Begin with the first line of the material and copy each line word for word through the line that contains "return obj(name, *sweep(pts, ra, rr[1]"; the pictures are left out.

◆ Information supplied:
* * *

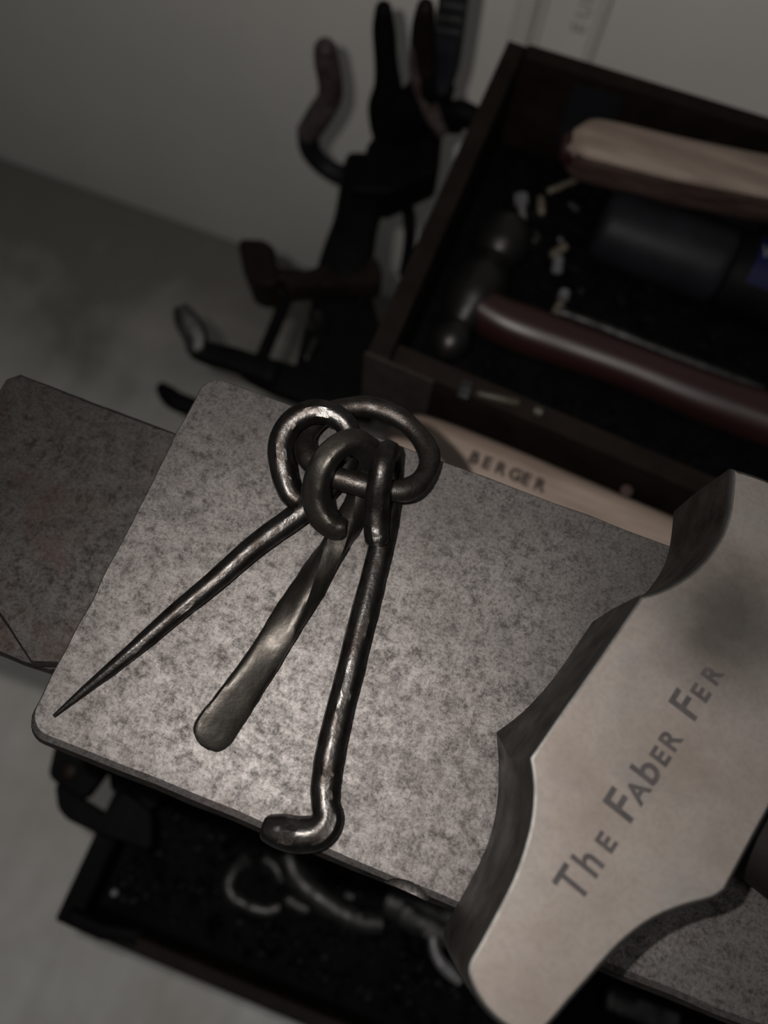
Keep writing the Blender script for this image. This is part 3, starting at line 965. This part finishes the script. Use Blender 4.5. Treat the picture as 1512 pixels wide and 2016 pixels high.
def rpart(name, seq, mat, parent, seg=12, power=4.0, sub=4):
    """bar through pixels at level z; half width in pixels, half height in metres"""
    pts, rr = smooth_px(seq, sub)
    ra = [r * (p - CAM).dot(FWD) / FPX for r, p in zip(rr[0], pts)]
    return obj(name, *sweep(pts, ra, rr[1] if len(rr) > 1 else ra, seg=seg, power=power), mat, parent)


rpart('rail', [(574, 562, KZ, 12, .005), (545, 635, KZ, 12, .005), (500, 740, KZ, 12, .005)], M['black'], rk)
px_slab('deck', [(622, 560), (575, 740), (740, 790), (748, 640), (726, 560), (716, 590), (702, 585), (698, 560)], KZ - .006, .012, M['black'], rk)
rpart('post', [(726, 330, KZ + .01, 48, .012), (713, 385, KZ + .01, 46, .012), (700, 445, KZ + .01, 44, .012), (686, 500, KZ + .01, 50, .012), (672, 560, KZ + .006, 54, .012)], M['black'], rk)
px_slab('head_plate', [(740, 165), (735, 208), (745, 262), (724, 280), (708, 345), (690, 372), (770, 376), (822, 350), (866, 330), (872, 258), (850, 230), (812, 196), (790, 166), (765, 160)], KZ + .03, .03, M['black'], rk)
px_slab('collar', [(560, 540), (600, 532), (632, 520), (640, 502), (744, 506), (754, 540), (748, 558), (640, 562), (560, 566)], KZ + .018, .018, M['brownsteel'], rk)
rpart('crossbar', [(470, 712, KZ, 20, .006), (520, 735, KZ, 34, .006), (640, 775, KZ, 40, .006), (740, 800, KZ, 40, .006)], M['black'], rk)
rpart('crossbar', [(318, 764, KZ - .02, 12, .006), (330, 776, KZ - .02, 18, .006), (352, 792, KZ - .02, 20, .006), (420, 815, KZ - .02, 20, .006), (640, 880, KZ - .02, 20, .006)], M['black'], rk, power=2.4)
rpart('hoop', [(746, 352, KZ, 13), (772, 362, KZ, 13), (796, 392, KZ, 13), (806, 430, KZ, 13), (806, 480, KZ, 12), (796, 540, KZ, 12)], M['black'], rk, power=2)
for px_ in ((640, 720), (690, 480)):
    a_ = P(*px_, KZ - .02)
    obj('leg', *box(a_.x - .008, a_.x + .008, a_.y - .008, a_.y + .008, 0, a_.z + .012, .002), M['black'], rk)

ft_ = thing('flatter', P(520, 520, KZ - .02), 'dark block headed tool jutting left from the tool rack against the wall foot', 'tool')
px_slab('block', [(468, 482), (474, 468), (520, 470), (541, 486), (548, 556), (520, 560), (494, 550)], KZ + .02, .03, M['brownsteel'], ft_)
rpart('stem', [(530, 545, KZ + .008, 16, .008), (560, 552, KZ + .008, 15, .008), (590, 552, KZ + .004, 15, .008)], M['brownsteel'], ft_)

hkk = thing('forged_hook', P(400, 690, KZ), 'black bar with an upturned grey tip reaching left out of the tool rack', 'hook')
rpart('arm', [(540, 738, KZ + .011, 26, .006), (470, 712, KZ + .012, 26, .006), (412, 696, KZ + .012, 24, .006), (380, 686, KZ + .014, 18, .006)], M['black'], hkk, power=3)
rpart('tip', [(386, 692, KZ + .014, 19, .006), (384, 660, KZ + .018, 25, .006), (366, 628, KZ + .022, 24, .006), (355, 602, KZ + .026, 13, .0045)], M['chain'], hkk, power=2.6)

# curved red-tipped handle
rt = thing('curved_handle', Q(640, 330, .42), 'curved black handle with a worn red grip sticking up at the left of the tools', 'handle')
def yp(seq, wy):
    w = []
    for s in seq:
        p = Q(s[0], s[1], wy if len(s) < 5 else s[4]); w.append((p.x, p.y, p.z, s[2], s[3]))
    w = catmull(w, 5)
    return [Vector(a[:3]) for a in w], [a[3] for a in w], [a[4] for a in w]
pts, ra, rb = yp([(640, 92, .0075, .0075), (643, 120, .0088, .0088), (650, 160, .0088, .0088), (648, 195, .0088, .0088), (628, 228, .0095, .009), (606, 262, .0090, .0085)], .42)
obj('grip', *sweep(pts, ra, rb, seg=14, up=Vector((0, -1, 0))), M['redgrip'], rt)
pts, ra, rb = yp([(607, 258, .0090, .0085), (610, 292, .0085, .0080), (632, 322, .0080, .0080), (668, 344, .0085, .0080), (720, 356, .0085, .0080), (770, 362, .008, .008)], .42)
obj('stem', *sweep(pts, ra, rb, seg=14, up=Vector((0, -1, 0))), M['blackb'], rt)

def upright(name, parts, label, cat, wy=.42):
    t = None
    for pn, seq, mk, pw in parts:
        pts, ra, rb = yp(seq, wy)
        if pn == 'grip' or max(ra) > 1: ra = [r * (p - CAM).dot(FWD) / FPX for r, p in zip(ra, pts)]
        if t is None: t = thing(name, pts[-1], label, cat)
        obj(pn, *sweep(pts, ra, rb, seg=12, power=pw, up=Vector((0, -1, 0))), M[mk], t)
    return t


upright('tong_handle', [('rein', [(755, 14, .005, .005), (756, 60, .0075, .006), (760, 120, .0080, .006), (764, 170, .010, .007), (762, 215, .014, .009), (768, 260, .015, .009)], 'black', 2.4)],
        'straight black rod standing up left of the blue handled tool', 'rod', .425)
upright('tongs', [('rein', [(838, 10, .005, .005), (834, 48, .0070, .006), (832, 90, .0075, .006), (836, 140, .0080, .006)], 'brownsteel', 2.4),
                  ('rein', [(819, 84, 9, .005), (822, 115, 16, .006), (828, 170, 17, .006), (844, 212, 19, .006), (862, 240, 16, .006), (872, 262, 11, .005)], 'redgrip', 2.4),
                  ('joint', [(838, 138, .006, .005), (826, 190, .012, .006), (800, 230, .018, .007), (770, 260, .016, .007)], 'black', 2.4)],
        'pair of tongs with faded red reins standing in front of the blue handled tool', 'tongs', .415)
bt = upright('blue_handled_tool', [('grip', [(899, -40, 28, .008), (893, 0, 29, .008), (885, 60, 29, .008), (877, 115, 29, .008), (872, 150, 25, .008), (868, 168, 19, .008)], 'bluegrip', 3.4),
                                   ('shank', [(868, 166, .010, .007), (862, 200, .010, .007), (880, 232, .010, .007), (905, 235, .010, .007)], 'black', 2.6)],
             'tool with a thick dark blue ribbed grip standing beside the tray corner', 'tool', .43)
for yy in (12, 38, 62):
    pts, ra, rb = yp([(893 - yy * .16 - 22, yy - 3, .0022, .0022), (893 - yy * .16, yy, .0024, .0024), (893 - yy * .16 + 22, yy + 3, .0022, .0022)], .4215)
    obj('grip_band', *sweep(pts, ra, rb, seg=8, up=Vector((0, -1, 0))), M['chain'], bt)
upright('cross_handle', [('bar', [(868, 236, .007, .006), (900, 222, .0085, .007), (930, 232, .008, .007), (952, 246, .008, .007)], 'black', 2.4)], 'dark bar bridging from the rack tools to the tray corner', 'bar', .42)
# bright pivot and pin between the rack rails
pv = thing('pivot_bolt', P(626, 655, KZ + .012), 'dull steel pivot bolt shining between the dark rails of the rack', 'bolt')
a_ = P(628, 648, KZ - .006)
obj('head', *lathe(a_, a_ + Vector((0, 0, .020)), [(0, .0075), (.4, .0078), (.8, .0055), (1, .002)], 14), M['steelhead'], pv)
rpart('shank', [(622, 668, KZ + .010, 8), (604, 704, KZ + .008, 8)], M['steelhead'], pv, power=2)

# ------------------------------------------------------------------ cable trunking on the wall
cd = thing('cable_trunking', Q(1130, 60, .663), 'white plastic cable trunking running up the wall behind the tool tray', 'trunking')
xa = Q(1056, 30, .62).x; xb = Q(1182, 60, .62).x
obj('cover', *box(xa + .006, xb - .006, .626, .640, .30, 2.3, .002), M['plastic'], cd)
obj('edge_strip', *box(xa, xa + .006, .620, .663, .30, 2.3, .003), M['plastic'], cd)
obj('edge_strip', *box(xb - .006, xb, .620, .663, .30, 2.3, .003), M['plastic'], cd)
obj('back_plate', *box(xa + .006, xb - .006, .640, .663, .30, 2.3, .0005), M['plastic'], cd)
o1 = Q(1150, 66, .6258)
obj('conduit', *box(xa - .022, xa - .004, .652, .663, .30, 2.3, .003), M['plastic'], cd)
up = Vector((0, 0, 1))
write('lettering', [('E', .012, 0), ('U', .012, .0135), ('R', .012, .028)], o1, up, Vector((-1, 0, 0)), M['faintink'], cd, depth=.0002, bold=.0002)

* * *

◆ Exercise output:
Keep writing the Blender script for this image. This is part 3, starting at line 965. This part finishes the script. Use Blender 4.5. Treat the picture as 1512 pixels wide and 2016 pixels high.
def rpart(name, seq, mat, parent, seg=12, power=4.0, sub=4):
    """bar through pixels at level z; half width in pixels, half height in metres"""
    pts, rr = smooth_px(seq, sub)
    ra = [r * (p - CAM).dot(FWD) / FPX for r, p in zip(rr[0], pts)]
    return obj(name, *sweep(pts, ra, rr[1] if len(rr) > 1 else ra, seg=seg, power=power), mat, parent)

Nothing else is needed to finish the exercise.